Retype the listing that follows, exactly as written.

** BEGIN Data extract **

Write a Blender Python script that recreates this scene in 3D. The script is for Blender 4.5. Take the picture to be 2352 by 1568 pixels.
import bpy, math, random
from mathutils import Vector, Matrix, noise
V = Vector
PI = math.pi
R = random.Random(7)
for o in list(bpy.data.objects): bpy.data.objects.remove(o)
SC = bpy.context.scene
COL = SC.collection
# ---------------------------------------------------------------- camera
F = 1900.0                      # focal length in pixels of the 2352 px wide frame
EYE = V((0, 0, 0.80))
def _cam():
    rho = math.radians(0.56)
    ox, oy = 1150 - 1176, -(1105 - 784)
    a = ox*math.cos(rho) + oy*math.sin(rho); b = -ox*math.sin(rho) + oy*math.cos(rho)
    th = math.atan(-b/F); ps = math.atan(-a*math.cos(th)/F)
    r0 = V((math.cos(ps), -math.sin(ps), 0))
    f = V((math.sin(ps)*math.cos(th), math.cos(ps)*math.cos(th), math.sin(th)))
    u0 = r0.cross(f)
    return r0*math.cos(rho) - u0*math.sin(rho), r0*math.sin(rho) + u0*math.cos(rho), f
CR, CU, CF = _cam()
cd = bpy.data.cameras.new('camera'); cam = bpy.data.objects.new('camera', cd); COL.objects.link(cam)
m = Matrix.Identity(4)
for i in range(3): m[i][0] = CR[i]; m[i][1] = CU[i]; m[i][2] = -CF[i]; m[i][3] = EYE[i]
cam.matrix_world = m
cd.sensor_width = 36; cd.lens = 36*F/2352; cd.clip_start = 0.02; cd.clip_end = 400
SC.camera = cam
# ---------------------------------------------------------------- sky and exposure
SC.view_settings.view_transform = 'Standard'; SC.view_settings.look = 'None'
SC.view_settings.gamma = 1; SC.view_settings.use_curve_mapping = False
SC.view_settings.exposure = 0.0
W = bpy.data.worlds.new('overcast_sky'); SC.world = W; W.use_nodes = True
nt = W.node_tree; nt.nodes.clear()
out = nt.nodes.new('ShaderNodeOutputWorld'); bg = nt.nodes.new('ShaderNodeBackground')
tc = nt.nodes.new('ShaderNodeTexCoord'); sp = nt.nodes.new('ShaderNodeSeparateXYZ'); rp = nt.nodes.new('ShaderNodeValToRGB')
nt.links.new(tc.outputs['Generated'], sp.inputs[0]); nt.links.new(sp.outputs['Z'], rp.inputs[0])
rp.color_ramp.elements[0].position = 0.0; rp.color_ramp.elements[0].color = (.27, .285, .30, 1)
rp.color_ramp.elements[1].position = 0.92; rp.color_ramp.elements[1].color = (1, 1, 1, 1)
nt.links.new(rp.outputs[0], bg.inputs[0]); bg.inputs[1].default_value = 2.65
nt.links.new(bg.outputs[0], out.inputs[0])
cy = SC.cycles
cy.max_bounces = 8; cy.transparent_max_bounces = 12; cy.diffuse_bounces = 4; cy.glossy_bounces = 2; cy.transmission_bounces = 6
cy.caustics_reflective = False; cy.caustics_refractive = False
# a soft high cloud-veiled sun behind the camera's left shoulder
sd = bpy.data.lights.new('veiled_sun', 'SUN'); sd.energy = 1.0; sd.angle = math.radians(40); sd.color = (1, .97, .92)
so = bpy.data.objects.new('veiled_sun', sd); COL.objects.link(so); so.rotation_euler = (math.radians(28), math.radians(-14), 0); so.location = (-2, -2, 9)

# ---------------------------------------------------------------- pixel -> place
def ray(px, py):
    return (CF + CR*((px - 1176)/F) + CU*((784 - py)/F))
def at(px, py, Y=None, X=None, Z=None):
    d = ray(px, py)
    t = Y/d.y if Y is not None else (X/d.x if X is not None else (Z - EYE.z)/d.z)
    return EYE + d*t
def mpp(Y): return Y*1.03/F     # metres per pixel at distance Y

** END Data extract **

Solved exercise:
Write a Blender Python script that recreates this scene in 3D. The script is for Blender 4.5. Take the picture to be 2352 by 1568 pixels.
import bpy, math, random
from mathutils import Vector, Matrix, noise
V = Vector
PI = math.pi
R = random.Random(7)
for o in list(bpy.data.objects): bpy.data.objects.remove(o)
SC = bpy.context.scene
COL = SC.collection
# ---------------------------------------------------------------- camera
F = 1900.0                      # focal length in pixels of the 2352 px wide frame
EYE = V((0, 0, 0.80))
def _cam():
    rho = math.radians(0.56)
    ox, oy = 1150 - 1176, -(1105 - 784)
    a = ox*math.cos(rho) + oy*math.sin(rho); b = -ox*math.sin(rho) + oy*math.cos(rho)
    th = math.atan(-b/F); ps = math.atan(-a*math.cos(th)/F)
    r0 = V((math.cos(ps), -math.sin(ps), 0))
    f = V((math.sin(ps)*math.cos(th), math.cos(ps)*math.cos(th), math.sin(th)))
    u0 = r0.cross(f)
    return r0*math.cos(rho) - u0*math.sin(rho), r0*math.sin(rho) + u0*math.cos(rho), f
CR, CU, CF = _cam()
cd = bpy.data.cameras.new('camera'); cam = bpy.data.objects.new('camera', cd); COL.objects.link(cam)
m = Matrix.Identity(4)
for i in range(3): m[i][0] = CR[i]; m[i][1] = CU[i]; m[i][2] = -CF[i]; m[i][3] = EYE[i]
cam.matrix_world = m
cd.sensor_width = 36; cd.lens = 36*F/2352; cd.clip_start = 0.02; cd.clip_end = 400
SC.camera = cam
# ---------------------------------------------------------------- sky and exposure
SC.view_settings.view_transform = 'Standard'; SC.view_settings.look = 'None'
SC.view_settings.gamma = 1; SC.view_settings.use_curve_mapping = False
SC.view_settings.exposure = 0.0
W = bpy.data.worlds.new('overcast_sky'); SC.world = W; W.use_nodes = True
nt = W.node_tree; nt.nodes.clear()
out = nt.nodes.new('ShaderNodeOutputWorld'); bg = nt.nodes.new('ShaderNodeBackground')
tc = nt.nodes.new('ShaderNodeTexCoord'); sp = nt.nodes.new('ShaderNodeSeparateXYZ'); rp = nt.nodes.new('ShaderNodeValToRGB')
nt.links.new(tc.outputs['Generated'], sp.inputs[0]); nt.links.new(sp.outputs['Z'], rp.inputs[0])
rp.color_ramp.elements[0].position = 0.0; rp.color_ramp.elements[0].color = (.27, .285, .30, 1)
rp.color_ramp.elements[1].position = 0.92; rp.color_ramp.elements[1].color = (1, 1, 1, 1)
nt.links.new(rp.outputs[0], bg.inputs[0]); bg.inputs[1].default_value = 2.65
nt.links.new(bg.outputs[0], out.inputs[0])
cy = SC.cycles
cy.max_bounces = 8; cy.transparent_max_bounces = 12; cy.diffuse_bounces = 4; cy.glossy_bounces = 2; cy.transmission_bounces = 6
cy.caustics_reflective = False; cy.caustics_refractive = False
# a soft high cloud-veiled sun behind the camera's left shoulder
sd = bpy.data.lights.new('veiled_sun', 'SUN'); sd.energy = 1.0; sd.angle = math.radians(40); sd.color = (1, .97, .92)
so = bpy.data.objects.new('veiled_sun', sd); COL.objects.link(so); so.rotation_euler = (math.radians(28), math.radians(-14), 0); so.location = (-2, -2, 9)

# ---------------------------------------------------------------- pixel -> place
def ray(px, py):
    return (CF + CR*((px - 1176)/F) + CU*((784 - py)/F))
def at(px, py, Y=None, X=None, Z=None):
    d = ray(px, py)
    t = Y/d.y if Y is not None else (X/d.x if X is not None else (Z - EYE.z)/d.z)
    return EYE + d*t
def mpp(Y): return Y*1.03/F     # metres per pixel at distance Y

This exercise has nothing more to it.